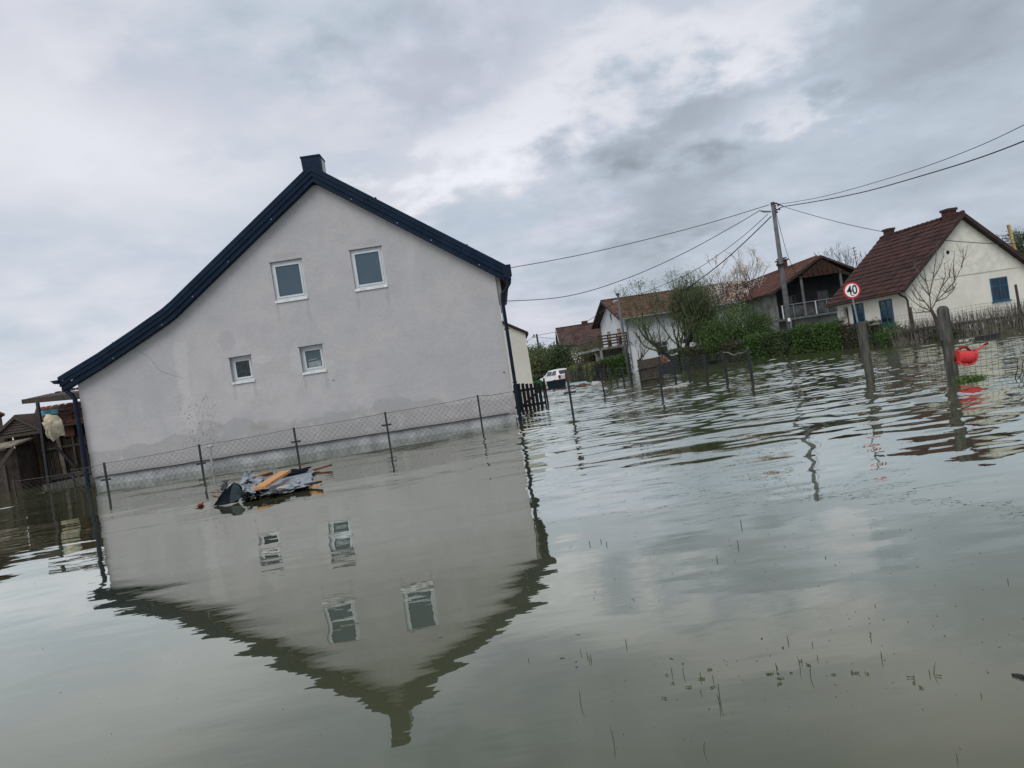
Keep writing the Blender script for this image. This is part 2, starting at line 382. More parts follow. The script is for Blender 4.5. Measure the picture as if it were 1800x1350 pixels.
# ------------------------------------------------------------------ water and ground
def water_mat():
    mt = bpy.data.materials.new('muddy flood water'); mt.use_nodes = True
    N, L, add, put, m, mix, noise, ss = NT(mt.node_tree)
    for n in list(N): N.remove(n)
    g = add('ShaderNodeNewGeometry'); pos = g.outputs['Position']
    n1 = noise(pos, .22, 4, .5); n2 = noise(pos, 1.1, 5, .6)
    sx = add('ShaderNodeSeparateXYZ'); L.new(pos, sx.inputs[0])
    base = mix(ss(n1, .35, .65), (.054, .061, .032, 1), (.072, .076, .042, 1))
    # silt nearer the surface on the shallow right foreground
    shallow = m('MULTIPLY', m('MULTIPLY', ss(m('ADD', sx.outputs[0], m('MULTIPLY', n2, .8)), .9, 2.3), ss(sx.outputs[1], 4.2, 2.2)), .55)
    base = mix(shallow, base, (.135, .115, .062, 1))
    mp = add('ShaderNodeMapping'); L.new(pos, mp.inputs[0]); mp.inputs['Scale'].default_value = (.45, 1, 1)
    bn = add('ShaderNodeBump'); bn.inputs['Strength'].default_value = .5; bn.inputs['Distance'].default_value = .004
    hs = m('ADD', noise(mp.outputs[0], 3.0, 3, .5), m('MULTIPLY', noise(mp.outputs[0], 9.0, 2, .5), .12))
    L.new(hs, bn.inputs['Height'])
    df = add('ShaderNodeBsdfDiffuse'); L.new(base, df.inputs[0])
    gl = add('ShaderNodeBsdfGlossy'); gl.inputs['Roughness'].default_value = .012; gl.inputs[0].default_value = (.935, .955, .895, 1)
    L.new(bn.outputs[0], gl.inputs['Normal'])
    dt = add('ShaderNodeVectorMath', operation='DOT_PRODUCT'); L.new(bn.outputs[0], dt.inputs[0]); L.new(g.outputs['Incoming'], dt.inputs[1])
    cz = m('MINIMUM', m('ABSOLUTE', dt.outputs['Value']), 1.0)
    fr = m('ADD', .03, m('MULTIPLY', m('POWER', m('SUBTRACT', 1.0, cz), 4.4), 1.68), clamp=True)
    fr = m('MINIMUM', fr, .78)
    ms = add('ShaderNodeMixShader'); put(fr, ms.inputs[0]); L.new(df.outputs[0], ms.inputs[1]); L.new(gl.outputs[0], ms.inputs[2])
    o = add('ShaderNodeOutputMaterial'); L.new(ms.outputs[0], o.inputs[0])
    return mt
M['water'] = water_mat()

def sstep(x, a, b):
    t = np.clip((x - a) / (b - a), 0, 1); return t * t * (3 - 2 * t)
def build_water():
    x0, x1, y0, y1 = -26.0, 30.0, 1.0, 54.0
    nx, ny = 480, 1040
    xs = np.linspace(x0, x1, nx); ys = np.linspace(y0, y1, ny)
    XX, YY = np.meshgrid(xs, ys)
    rng = np.random.default_rng(7)
    def waves(n, l0, l1, spread, slope, mean=math.pi / 2 + .10):
        H = np.zeros_like(XX)
        for _ in range(n):
            lam = l0 * (l1 / l0) ** rng.random(); k = 2 * math.pi / lam
            a = mean + rng.normal(0, spread); ph = rng.random() * 2 * math.pi
            H += (slope / math.sqrt(n) * 1.414 / k) * np.sin(k * (math.cos(a) * XX + math.sin(a) * YY) + ph)
        return H
    chop = waves(90, .24, .58, .60, 1.0); mids = waves(50, .55, 1.1, .50, 1.0); far = sstep(YY, 8, 16)
    small = waves(40, .22, .5, .7, 1.0)
    swell = waves(26, 1.2, 4.0, .5, 1.0)
    patch = waves(14, 4, 12, 1.2, 1.0) * 1.0; patch = np.clip(.5 + patch / (patch.std() * 4), 0, 1)
    # wind shelter in front of the house, calm water close to the camera
    shelter = sstep(XX, -13.0, -11.0) * (1 - sstep(XX + .12 * (YY - 10), -1.1, .9)) * (1 - sstep(YY, 21.5, 26))
    rough = sstep(YY + 1.2 * patch + 1.5 * sstep(XX, .5, 5), 6.3, 13.0)
    A = .0030 + .070 * rough * (1 - .93 * shelter) * (.40 + .9 * patch)
    # lapping wavelets at the left, in front of the shed
    left = (1 - sstep(XX, -11.6, -9.8)) * sstep(YY, 9.5, 13)
    A = A + .012 * left
    edge = sstep(XX, x0, x0 + 3) * (1 - sstep(XX, x1 - 3, x1)) * sstep(YY, y0, y0 + .8) * (1 - sstep(YY, y1 - 6, y1))
    roofedge = (1 - sstep(np.abs(XX + 9 - .9 * (YY - 14)), .0, 3.5)) * .002
    H = (A * ((.55 + .40 * far) * chop + (.75 - .45 * far) * mids + .25 * small) + (.0048 + .014 * rough * (1 - .6 * shelter)) * swell + (.0040 + roofedge) * small) * edge
    for cx, cy, r0, amp in ((1.02, 3.55, .10, .0018), (.86, 3.62, .04, .0012)):
        rr = np.hypot(XX - cx, YY - cy); H += amp * np.sin(rr * 60) * np.exp(-((rr - r0) / .08) ** 2)
    V = np.stack([XX, YY, H], -1).reshape(-1, 3)
    idx = np.arange(nx * ny).reshape(ny, nx)
    Q = np.stack([idx[:-1, :-1], idx[:-1, 1:], idx[1:, 1:], idx[1:, :-1]], -1).reshape(-1, 4)
    nv = len(V); B = 700.0
    extra = np.array([(-B, -60, 0), (B, -60, 0), (B, 900, 0), (-B, 900, 0), (x0, y0, 0), (x1, y0, 0), (x1, y1, 0), (x0, y1, 0)], float)
    EQ = np.array([(0, 1, 5, 4), (1, 2, 6, 5), (2, 3, 7, 6), (3, 0, 4, 7)]) + nv
    V = np.vstack([V, extra]); Q = np.vstack([Q, EQ])
    me = bpy.data.meshes.new('water'); me.vertices.add(len(V)); me.vertices.foreach_set('co', V.astype(np.float32).ravel())
    me.loops.add(Q.size); me.loops.foreach_set('vertex_index', Q.astype(np.int32).ravel())
    me.polygons.add(len(Q)); me.polygons.foreach_set('loop_start', np.arange(0, Q.size, 4, dtype=np.int32))
    me.update(calc_edges=True); me.polygons.foreach_set('use_smooth', np.ones(len(Q), bool))
    me.materials.append(M['water']); me.update()
    o = bpy.data.objects.new('water', me); COL.objects.link(o); tag(o, kind='structure')
build_water()

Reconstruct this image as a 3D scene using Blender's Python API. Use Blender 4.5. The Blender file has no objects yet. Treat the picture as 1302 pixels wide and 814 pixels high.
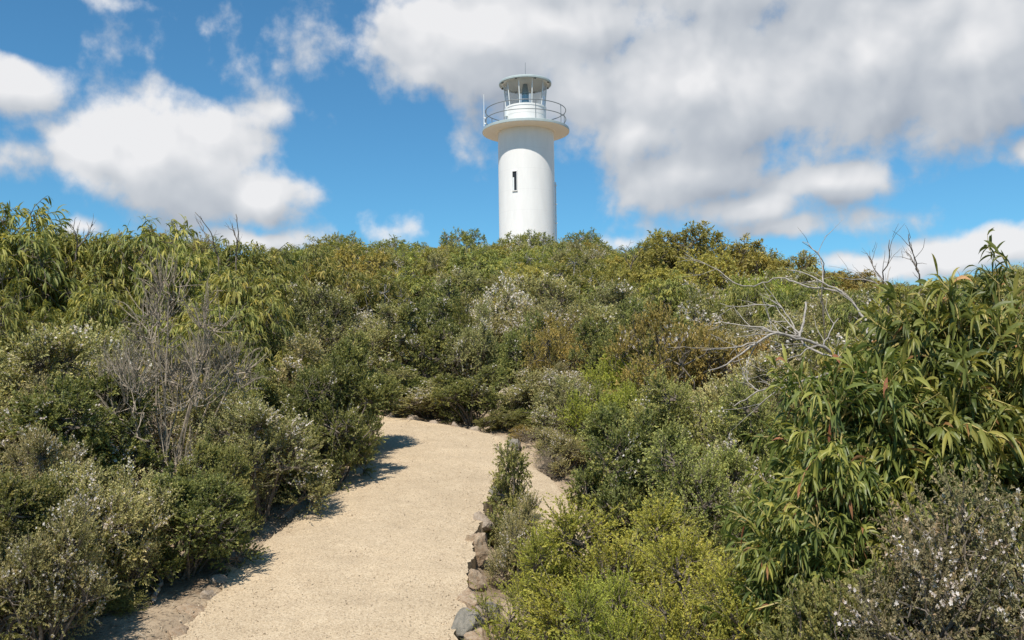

^^^^^^^^

• **Do this**: Retype everything in the material word for word, minus pictures.

• **Completed exercise**:
Keep writing the Blender script for this image. This is part 2, starting at line 382. More parts follow. The script is for Blender 4.5. Measure the picture as if it were 1800x1350 pixels.
# ------------------------------------------------------------------ water and ground
def water_mat():
    mt = bpy.data.materials.new('muddy flood water'); mt.use_nodes = True
    N, L, add, put, m, mix, noise, ss = NT(mt.node_tree)
    for n in list(N): N.remove(n)
    g = add('ShaderNodeNewGeometry'); pos = g.outputs['Position']
    n1 = noise(pos, .22, 4, .5); n2 = noise(pos, 1.1, 5, .6)
    sx = add('ShaderNodeSeparateXYZ'); L.new(pos, sx.inputs[0])
    base = mix(ss(n1, .35, .65), (.054, .061, .032, 1), (.072, .076, .042, 1))
    # silt nearer the surface on the shallow right foreground
    shallow = m('MULTIPLY', m('MULTIPLY', ss(m('ADD', sx.outputs[0], m('MULTIPLY', n2, .8)), .9, 2.3), ss(sx.outputs[1], 4.2, 2.2)), .55)
    base = mix(shallow, base, (.135, .115, .062, 1))
    mp = add('ShaderNodeMapping'); L.new(pos, mp.inputs[0]); mp.inputs['Scale'].default_value = (.45, 1, 1)
    bn = add('ShaderNodeBump'); bn.inputs['Strength'].default_value = .5; bn.inputs['Distance'].default_value = .004
    hs = m('ADD', noise(mp.outputs[0], 3.0, 3, .5), m('MULTIPLY', noise(mp.outputs[0], 9.0, 2, .5), .12))
    L.new(hs, bn.inputs['Height'])
    df = add('ShaderNodeBsdfDiffuse'); L.new(base, df.inputs[0])
    gl = add('ShaderNodeBsdfGlossy'); gl.inputs['Roughness'].default_value = .012; gl.inputs[0].default_value = (.935, .955, .895, 1)
    L.new(bn.outputs[0], gl.inputs['Normal'])
    dt = add('ShaderNodeVectorMath', operation='DOT_PRODUCT'); L.new(bn.outputs[0], dt.inputs[0]); L.new(g.outputs['Incoming'], dt.inputs[1])
    cz = m('MINIMUM', m('ABSOLUTE', dt.outputs['Value']), 1.0)
    fr = m('ADD', .03, m('MULTIPLY', m('POWER', m('SUBTRACT', 1.0, cz), 4.4), 1.68), clamp=True)
    fr = m('MINIMUM', fr, .78)
    ms = add('ShaderNodeMixShader'); put(fr, ms.inputs[0]); L.new(df.outputs[0], ms.inputs[1]); L.new(gl.outputs[0], ms.inputs[2])
    o = add('ShaderNodeOutputMaterial'); L.new(ms.outputs[0], o.inputs[0])
    return mt
M['water'] = water_mat()

def sstep(x, a, b):
    t = np.clip((x - a) / (b - a), 0, 1); return t * t * (3 - 2 * t)
def build_water():
    x0, x1, y0, y1 = -26.0, 30.0, 1.0, 54.0
    nx, ny = 480, 1040
    xs = np.linspace(x0, x1, nx); ys = np.linspace(y0, y1, ny)
    XX, YY = np.meshgrid(xs, ys)
    rng = np.random.default_rng(7)
    def waves(n, l0, l1, spread, slope, mean=math.pi / 2 + .10):
        H = np.zeros_like(XX)
        for _ in range(n):
            lam = l0 * (l1 / l0) ** rng.random(); k = 2 * math.pi / lam
            a = mean + rng.normal(0, spread); ph = rng.random() * 2 * math.pi
            H += (slope / math.sqrt(n) * 1.414 / k) * np.sin(k * (math.cos(a) * XX + math.sin(a) * YY) + ph)
        return H
    chop = waves(90, .24, .58, .60, 1.0); mids = waves(50, .55, 1.1, .50, 1.0); far = sstep(YY, 8, 16)
    small = waves(40, .22, .5, .7, 1.0)
    swell = waves(26, 1.2, 4.0, .5, 1.0)
    patch = waves(14, 4, 12, 1.2, 1.0) * 1.0; patch = np.clip(.5 + patch / (patch.std() * 4), 0, 1)
    # wind shelter in front of the house, calm water close to the camera
    shelter = sstep(XX, -13.0, -11.0) * (1 - sstep(XX + .12 * (YY - 10), -1.1, .9)) * (1 - sstep(YY, 21.5, 26))
    rough = sstep(YY + 1.2 * patch + 1.5 * sstep(XX, .5, 5), 6.3, 13.0)
    A = .0030 + .070 * rough * (1 - .93 * shelter) * (.40 + .9 * patch)
    # lapping wavelets at the left, in front of the shed
    left = (1 - sstep(XX, -11.6, -9.8)) * sstep(YY, 9.5, 13)
    A = A + .012 * left
    edge = sstep(XX, x0, x0 + 3) * (1 - sstep(XX, x1 - 3, x1)) * sstep(YY, y0, y0 + .8) * (1 - sstep(YY, y1 - 6, y1))
    roofedge = (1 - sstep(np.abs(XX + 9 - .9 * (YY - 14)), .0, 3.5)) * .002
    H = (A * ((.55 + .40 * far) * chop + (.75 - .45 * far) * mids + .25 * small) + (.0048 + .014 * rough * (1 - .6 * shelter)) * swell + (.0040 + roofedge) * small) * edge
    for cx, cy, r0, amp in ((1.02, 3.55, .10, .0018), (.86, 3.62, .04, .0012)):
        rr = np.hypot(XX - cx, YY - cy); H += amp * np.sin(rr * 60) * np.exp(-((rr - r0) / .08) ** 2)
    V = np.stack([XX, YY, H], -1).reshape(-1, 3)
    idx = np.arange(nx * ny).reshape(ny, nx)
    Q = np.stack([idx[:-1, :-1], idx[:-1, 1:], idx[1:, 1:], idx[1:, :-1]], -1).reshape(-1, 4)
    nv = len(V); B = 700.0
    extra = np.array([(-B, -60, 0), (B, -60, 0), (B, 900, 0), (-B, 900, 0), (x0, y0, 0), (x1, y0, 0), (x1, y1, 0), (x0, y1, 0)], float)
    EQ = np.array([(0, 1, 5, 4), (1, 2, 6, 5), (2, 3, 7, 6), (3, 0, 4, 7)]) + nv
    V = np.vstack([V, extra]); Q = np.vstack([Q, EQ])
    me = bpy.data.meshes.new('water'); me.vertices.add(len(V)); me.vertices.foreach_set('co', V.astype(np.float32).ravel())
    me.loops.add(Q.size); me.loops.foreach_set('vertex_index', Q.astype(np.int32).ravel())
    me.polygons.add(len(Q)); me.polygons.foreach_set('loop_start', np.arange(0, Q.size, 4, dtype=np.int32))
    me.update(calc_edges=True); me.polygons.foreach_set('use_smooth', np.ones(len(Q), bool))
    me.materials.append(M['water']); me.update()
    o = bpy.data.objects.new('water', me); COL.objects.link(o); tag(o, kind='structure')
build_water()

Reconstruct this image as a 3D scene using Blender's Python API. Use Blender 4.5. The Blender file has no objects yet. Treat the picture as 1302 pixels wide and 814 pixels high.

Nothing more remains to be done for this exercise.